As you can see the just-completed project was a great success.
Murray Arts project manager Jo Bartels has explained that one purpose of the campaign has been "to bring some attention back to the submarine" now that the ring-road around Holbrook means that not everyone beetles past the submarine while driving between Sydney and Melbourne. And after a suitable spell of yellowness the panels (contributors were asked to make them roughly pet-blanket sized) will be donated to dog and cat rescue institutions.
When we spoke to Helen Thompson of Holbrook's legendary Submarine Cafe she rejoiced that "I'm sitting here [in the cafe] looking out at our magnificent Yellow Submarine!"
"Hundreds of people contributed to it. We got everyone who came into the cafe to knit a row or two. It grew and grew like a scarf out of control."

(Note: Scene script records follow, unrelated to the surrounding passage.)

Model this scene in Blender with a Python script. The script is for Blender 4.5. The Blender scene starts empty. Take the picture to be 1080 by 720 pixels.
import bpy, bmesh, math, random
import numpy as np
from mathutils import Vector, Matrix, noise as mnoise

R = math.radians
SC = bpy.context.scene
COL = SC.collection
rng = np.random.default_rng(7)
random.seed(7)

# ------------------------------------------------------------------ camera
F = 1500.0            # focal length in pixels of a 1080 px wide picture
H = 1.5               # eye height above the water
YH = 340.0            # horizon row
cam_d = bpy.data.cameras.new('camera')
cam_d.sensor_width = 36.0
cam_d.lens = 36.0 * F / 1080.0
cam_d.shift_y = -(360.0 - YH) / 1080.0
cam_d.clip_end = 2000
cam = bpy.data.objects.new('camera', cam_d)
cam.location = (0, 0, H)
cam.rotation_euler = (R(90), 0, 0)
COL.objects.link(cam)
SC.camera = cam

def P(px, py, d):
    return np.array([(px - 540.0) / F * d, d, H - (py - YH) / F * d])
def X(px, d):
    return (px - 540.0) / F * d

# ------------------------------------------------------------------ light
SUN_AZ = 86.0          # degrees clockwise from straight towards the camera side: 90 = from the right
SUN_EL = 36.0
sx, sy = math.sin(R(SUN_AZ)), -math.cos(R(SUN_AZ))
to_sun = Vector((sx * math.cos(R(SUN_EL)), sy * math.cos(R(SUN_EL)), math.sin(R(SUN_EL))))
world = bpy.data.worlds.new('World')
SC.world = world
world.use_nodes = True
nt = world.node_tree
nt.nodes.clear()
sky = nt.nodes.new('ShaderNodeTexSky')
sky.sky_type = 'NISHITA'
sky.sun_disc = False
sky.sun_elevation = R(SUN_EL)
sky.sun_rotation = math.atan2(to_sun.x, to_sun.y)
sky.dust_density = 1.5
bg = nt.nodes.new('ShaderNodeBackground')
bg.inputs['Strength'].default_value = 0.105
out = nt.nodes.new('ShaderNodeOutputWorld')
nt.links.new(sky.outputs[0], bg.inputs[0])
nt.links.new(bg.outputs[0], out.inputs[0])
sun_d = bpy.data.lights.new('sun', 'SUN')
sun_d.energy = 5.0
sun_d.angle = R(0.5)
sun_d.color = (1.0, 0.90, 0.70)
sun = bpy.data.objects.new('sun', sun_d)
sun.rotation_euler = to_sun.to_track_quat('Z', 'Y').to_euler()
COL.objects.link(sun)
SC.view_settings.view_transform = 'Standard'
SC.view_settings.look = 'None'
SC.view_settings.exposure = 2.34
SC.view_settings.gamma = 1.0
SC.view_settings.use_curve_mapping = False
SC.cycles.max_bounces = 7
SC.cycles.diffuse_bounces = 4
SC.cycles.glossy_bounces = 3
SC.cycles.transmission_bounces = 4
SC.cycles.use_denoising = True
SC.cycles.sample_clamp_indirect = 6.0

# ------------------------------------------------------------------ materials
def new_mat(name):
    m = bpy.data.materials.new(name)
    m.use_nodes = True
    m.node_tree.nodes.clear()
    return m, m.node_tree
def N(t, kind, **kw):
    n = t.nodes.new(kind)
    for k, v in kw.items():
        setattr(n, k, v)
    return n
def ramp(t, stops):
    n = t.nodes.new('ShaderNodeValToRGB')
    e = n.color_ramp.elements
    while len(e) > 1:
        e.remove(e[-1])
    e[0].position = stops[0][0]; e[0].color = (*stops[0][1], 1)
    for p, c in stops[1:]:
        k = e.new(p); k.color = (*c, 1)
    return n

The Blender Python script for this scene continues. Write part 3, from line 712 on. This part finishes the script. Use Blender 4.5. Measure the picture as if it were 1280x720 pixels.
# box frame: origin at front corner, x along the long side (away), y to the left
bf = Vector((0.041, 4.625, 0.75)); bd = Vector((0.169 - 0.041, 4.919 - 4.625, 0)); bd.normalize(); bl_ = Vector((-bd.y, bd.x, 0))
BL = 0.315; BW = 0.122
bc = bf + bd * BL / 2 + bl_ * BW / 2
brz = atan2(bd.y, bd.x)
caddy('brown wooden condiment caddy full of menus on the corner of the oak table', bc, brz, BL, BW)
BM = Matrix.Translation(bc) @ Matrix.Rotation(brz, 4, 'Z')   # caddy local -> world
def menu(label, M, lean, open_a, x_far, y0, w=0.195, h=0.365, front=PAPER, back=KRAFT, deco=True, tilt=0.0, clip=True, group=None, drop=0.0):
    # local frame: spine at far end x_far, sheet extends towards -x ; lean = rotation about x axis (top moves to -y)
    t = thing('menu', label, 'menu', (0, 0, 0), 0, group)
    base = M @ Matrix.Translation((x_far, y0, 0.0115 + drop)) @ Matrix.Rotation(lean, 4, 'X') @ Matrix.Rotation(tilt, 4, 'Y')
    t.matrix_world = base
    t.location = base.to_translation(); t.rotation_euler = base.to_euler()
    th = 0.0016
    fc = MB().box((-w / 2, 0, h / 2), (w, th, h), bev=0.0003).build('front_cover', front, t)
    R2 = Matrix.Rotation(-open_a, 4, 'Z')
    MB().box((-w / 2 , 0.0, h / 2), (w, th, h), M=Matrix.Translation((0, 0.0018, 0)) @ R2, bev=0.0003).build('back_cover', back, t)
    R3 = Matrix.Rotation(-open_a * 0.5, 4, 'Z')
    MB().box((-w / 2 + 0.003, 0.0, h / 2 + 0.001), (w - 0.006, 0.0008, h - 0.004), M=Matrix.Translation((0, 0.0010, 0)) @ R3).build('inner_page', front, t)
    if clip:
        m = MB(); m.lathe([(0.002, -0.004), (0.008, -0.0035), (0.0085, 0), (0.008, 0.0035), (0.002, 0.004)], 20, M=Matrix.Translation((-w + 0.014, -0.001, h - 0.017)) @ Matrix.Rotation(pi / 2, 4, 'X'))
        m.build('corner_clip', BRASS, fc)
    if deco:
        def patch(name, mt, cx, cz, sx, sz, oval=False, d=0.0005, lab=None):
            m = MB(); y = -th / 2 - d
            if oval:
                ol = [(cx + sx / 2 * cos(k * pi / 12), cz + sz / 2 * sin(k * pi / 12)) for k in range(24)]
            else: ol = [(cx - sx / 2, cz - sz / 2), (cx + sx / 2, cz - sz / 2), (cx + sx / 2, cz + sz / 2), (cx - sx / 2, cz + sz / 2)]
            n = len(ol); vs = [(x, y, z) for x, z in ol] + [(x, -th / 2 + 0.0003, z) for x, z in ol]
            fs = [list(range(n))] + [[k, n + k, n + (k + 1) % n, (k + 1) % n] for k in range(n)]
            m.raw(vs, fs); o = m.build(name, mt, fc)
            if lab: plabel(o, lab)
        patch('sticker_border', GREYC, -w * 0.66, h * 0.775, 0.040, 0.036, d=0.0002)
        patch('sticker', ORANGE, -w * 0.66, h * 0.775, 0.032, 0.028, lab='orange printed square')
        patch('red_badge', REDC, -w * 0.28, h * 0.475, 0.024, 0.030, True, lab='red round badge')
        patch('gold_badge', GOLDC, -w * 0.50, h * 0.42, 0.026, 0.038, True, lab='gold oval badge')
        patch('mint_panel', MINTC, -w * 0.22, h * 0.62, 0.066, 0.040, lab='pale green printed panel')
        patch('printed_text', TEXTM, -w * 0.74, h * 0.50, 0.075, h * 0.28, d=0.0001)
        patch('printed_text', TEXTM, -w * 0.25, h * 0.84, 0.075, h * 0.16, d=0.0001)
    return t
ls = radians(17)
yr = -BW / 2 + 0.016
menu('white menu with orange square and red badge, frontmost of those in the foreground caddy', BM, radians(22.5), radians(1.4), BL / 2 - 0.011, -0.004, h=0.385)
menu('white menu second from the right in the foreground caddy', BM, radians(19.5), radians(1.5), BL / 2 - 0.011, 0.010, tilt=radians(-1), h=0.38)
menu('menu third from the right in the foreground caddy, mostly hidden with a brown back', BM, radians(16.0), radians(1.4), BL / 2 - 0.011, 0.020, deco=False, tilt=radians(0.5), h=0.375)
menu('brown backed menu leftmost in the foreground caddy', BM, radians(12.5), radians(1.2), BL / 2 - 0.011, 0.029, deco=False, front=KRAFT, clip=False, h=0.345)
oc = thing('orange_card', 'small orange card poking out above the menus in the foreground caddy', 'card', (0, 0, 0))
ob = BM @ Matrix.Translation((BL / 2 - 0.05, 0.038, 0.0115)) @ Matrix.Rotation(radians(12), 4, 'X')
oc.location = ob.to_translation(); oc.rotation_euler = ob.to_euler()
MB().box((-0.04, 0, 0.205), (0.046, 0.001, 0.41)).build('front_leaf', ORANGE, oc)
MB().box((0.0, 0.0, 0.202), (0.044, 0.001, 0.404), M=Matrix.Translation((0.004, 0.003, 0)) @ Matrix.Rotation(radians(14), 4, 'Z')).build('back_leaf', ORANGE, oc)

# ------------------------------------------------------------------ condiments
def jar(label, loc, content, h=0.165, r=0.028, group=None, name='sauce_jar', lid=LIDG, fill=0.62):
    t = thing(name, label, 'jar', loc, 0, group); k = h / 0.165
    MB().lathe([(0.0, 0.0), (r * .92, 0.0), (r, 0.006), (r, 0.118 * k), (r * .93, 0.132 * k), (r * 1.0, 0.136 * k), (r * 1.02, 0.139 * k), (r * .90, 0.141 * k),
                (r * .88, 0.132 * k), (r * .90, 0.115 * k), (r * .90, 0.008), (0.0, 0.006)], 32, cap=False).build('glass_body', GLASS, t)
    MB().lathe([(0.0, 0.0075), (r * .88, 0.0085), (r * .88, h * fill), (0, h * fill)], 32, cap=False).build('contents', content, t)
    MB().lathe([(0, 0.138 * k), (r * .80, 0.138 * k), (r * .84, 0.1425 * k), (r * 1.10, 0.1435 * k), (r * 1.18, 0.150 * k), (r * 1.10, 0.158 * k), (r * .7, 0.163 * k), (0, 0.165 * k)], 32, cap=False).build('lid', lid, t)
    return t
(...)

Llewellyn Hall and the demon drink
It would have been civilised if, immediately after Australian Chamber Orchestra's concert at the Llewellyn Hall on Saturday night, there had been a cheerful bar in the building to which we could all have gone to drink some of composer Jean Sibelius' favourite tipples. Disinhibited, we could have chatted together about what we felt of the way the ACO had just tootled the great man's generally merry 6th Symphony. But of course that severe, Presbyterian venue has no such facility.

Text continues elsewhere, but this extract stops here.